* [What the task asks]:
Which lines contain the string "objects"? Please list every one of them.

* [Supplied material]:

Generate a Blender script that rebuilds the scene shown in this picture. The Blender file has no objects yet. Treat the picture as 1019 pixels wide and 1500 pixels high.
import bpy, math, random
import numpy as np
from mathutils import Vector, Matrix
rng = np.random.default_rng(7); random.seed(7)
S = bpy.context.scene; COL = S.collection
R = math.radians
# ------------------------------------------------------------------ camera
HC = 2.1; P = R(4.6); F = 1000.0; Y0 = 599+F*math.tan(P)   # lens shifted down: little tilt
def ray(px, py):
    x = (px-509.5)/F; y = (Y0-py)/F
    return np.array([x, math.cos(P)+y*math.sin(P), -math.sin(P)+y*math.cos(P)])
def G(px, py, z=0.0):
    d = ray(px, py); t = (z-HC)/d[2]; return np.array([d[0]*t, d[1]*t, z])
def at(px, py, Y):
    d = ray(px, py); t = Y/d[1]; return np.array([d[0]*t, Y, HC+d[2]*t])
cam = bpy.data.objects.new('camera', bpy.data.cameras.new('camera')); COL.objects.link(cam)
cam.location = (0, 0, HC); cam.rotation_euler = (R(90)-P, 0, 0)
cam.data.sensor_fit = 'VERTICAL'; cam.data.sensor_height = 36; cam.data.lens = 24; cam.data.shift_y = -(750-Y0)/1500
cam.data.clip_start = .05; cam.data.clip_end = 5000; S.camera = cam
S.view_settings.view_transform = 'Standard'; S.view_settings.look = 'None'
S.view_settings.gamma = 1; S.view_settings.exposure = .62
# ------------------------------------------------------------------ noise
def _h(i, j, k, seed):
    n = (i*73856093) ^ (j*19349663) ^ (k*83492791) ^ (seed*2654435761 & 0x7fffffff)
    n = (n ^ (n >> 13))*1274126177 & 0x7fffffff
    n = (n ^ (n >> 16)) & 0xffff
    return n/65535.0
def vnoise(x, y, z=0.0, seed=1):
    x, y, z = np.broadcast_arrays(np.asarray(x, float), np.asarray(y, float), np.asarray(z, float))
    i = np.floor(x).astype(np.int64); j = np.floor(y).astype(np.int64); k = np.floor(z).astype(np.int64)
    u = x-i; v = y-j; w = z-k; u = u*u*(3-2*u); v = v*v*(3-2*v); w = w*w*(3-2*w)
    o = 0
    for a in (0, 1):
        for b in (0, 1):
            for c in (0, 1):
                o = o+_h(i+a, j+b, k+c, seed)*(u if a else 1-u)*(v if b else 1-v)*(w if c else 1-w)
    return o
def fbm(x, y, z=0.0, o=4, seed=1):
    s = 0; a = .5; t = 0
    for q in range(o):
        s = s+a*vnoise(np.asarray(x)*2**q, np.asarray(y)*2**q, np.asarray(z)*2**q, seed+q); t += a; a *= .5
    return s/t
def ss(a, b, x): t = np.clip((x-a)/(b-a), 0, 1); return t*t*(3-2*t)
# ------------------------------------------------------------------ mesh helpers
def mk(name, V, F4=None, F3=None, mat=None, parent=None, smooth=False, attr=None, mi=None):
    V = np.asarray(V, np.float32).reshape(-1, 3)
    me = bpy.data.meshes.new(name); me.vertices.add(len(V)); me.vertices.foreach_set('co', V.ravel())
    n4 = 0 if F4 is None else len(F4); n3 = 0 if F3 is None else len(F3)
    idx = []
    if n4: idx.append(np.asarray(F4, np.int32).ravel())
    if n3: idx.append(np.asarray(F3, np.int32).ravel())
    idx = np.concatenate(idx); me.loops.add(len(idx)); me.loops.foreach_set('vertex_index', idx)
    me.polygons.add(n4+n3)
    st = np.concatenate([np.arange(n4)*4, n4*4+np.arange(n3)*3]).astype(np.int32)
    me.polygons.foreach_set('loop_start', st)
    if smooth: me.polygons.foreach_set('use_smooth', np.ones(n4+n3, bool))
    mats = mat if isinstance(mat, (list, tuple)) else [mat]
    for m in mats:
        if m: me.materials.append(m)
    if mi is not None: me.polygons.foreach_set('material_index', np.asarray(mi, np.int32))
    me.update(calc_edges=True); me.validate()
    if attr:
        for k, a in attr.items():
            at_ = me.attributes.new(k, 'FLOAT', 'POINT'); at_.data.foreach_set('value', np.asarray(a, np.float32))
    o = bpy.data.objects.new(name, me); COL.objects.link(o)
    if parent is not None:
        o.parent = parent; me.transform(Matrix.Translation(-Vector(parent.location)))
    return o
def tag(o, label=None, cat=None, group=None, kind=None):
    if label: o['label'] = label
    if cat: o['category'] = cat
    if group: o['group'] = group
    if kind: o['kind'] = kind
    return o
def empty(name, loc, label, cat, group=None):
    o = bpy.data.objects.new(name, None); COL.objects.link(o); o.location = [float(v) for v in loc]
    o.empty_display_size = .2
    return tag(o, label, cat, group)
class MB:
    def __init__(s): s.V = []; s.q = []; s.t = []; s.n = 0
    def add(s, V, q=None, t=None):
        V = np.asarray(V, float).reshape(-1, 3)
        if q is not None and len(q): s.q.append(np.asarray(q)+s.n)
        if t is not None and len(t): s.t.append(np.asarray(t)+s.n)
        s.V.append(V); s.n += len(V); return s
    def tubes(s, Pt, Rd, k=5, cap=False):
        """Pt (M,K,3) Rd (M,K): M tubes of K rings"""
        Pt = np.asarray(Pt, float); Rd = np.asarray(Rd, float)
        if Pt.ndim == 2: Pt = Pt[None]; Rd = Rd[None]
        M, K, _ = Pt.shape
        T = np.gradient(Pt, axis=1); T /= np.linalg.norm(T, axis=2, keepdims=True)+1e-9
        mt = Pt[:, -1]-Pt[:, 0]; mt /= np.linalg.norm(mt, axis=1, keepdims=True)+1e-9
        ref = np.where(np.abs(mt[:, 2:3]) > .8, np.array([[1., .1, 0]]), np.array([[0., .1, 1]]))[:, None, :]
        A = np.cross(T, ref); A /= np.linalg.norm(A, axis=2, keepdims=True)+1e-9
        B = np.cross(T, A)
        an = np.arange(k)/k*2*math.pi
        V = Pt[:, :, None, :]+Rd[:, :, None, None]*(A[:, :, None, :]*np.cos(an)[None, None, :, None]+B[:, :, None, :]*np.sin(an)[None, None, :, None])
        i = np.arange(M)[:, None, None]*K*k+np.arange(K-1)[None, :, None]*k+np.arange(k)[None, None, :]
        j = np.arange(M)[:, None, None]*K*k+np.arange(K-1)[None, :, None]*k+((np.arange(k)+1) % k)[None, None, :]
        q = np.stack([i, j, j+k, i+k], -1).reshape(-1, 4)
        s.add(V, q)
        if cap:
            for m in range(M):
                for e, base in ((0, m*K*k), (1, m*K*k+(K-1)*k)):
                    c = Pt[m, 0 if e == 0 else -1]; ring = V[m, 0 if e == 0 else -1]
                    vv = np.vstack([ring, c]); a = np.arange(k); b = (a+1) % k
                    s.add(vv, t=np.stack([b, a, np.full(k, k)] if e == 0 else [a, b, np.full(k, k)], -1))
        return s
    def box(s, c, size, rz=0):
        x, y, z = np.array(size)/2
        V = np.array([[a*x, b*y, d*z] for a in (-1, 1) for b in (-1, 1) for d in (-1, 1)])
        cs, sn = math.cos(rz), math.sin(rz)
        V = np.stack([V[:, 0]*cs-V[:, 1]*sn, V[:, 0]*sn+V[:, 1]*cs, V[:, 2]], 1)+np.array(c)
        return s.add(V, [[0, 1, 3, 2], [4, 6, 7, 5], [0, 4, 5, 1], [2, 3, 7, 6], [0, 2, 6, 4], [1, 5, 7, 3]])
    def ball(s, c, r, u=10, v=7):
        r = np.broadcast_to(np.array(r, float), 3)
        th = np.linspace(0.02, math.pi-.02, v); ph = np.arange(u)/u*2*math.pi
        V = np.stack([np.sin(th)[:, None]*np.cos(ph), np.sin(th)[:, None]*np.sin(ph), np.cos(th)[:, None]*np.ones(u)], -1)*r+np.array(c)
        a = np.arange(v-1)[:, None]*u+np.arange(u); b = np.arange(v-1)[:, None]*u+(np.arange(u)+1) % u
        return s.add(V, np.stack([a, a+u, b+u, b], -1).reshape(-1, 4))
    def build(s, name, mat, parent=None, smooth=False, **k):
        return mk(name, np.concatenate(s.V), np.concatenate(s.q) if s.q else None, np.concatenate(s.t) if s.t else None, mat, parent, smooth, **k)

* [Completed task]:
Generate a Blender script that rebuilds the scene shown in this picture. The Blender file has no objects yet. Treat the picture as 1019 pixels wide and 1500 pixels high.
cam = bpy.data.objects.new('camera', bpy.data.cameras.new('camera')); COL.objects.link(cam)
    o = bpy.data.objects.new(name, me); COL.objects.link(o)
    o = bpy.data.objects.new(name, None); COL.objects.link(o); o.location = [float(v) for v in loc]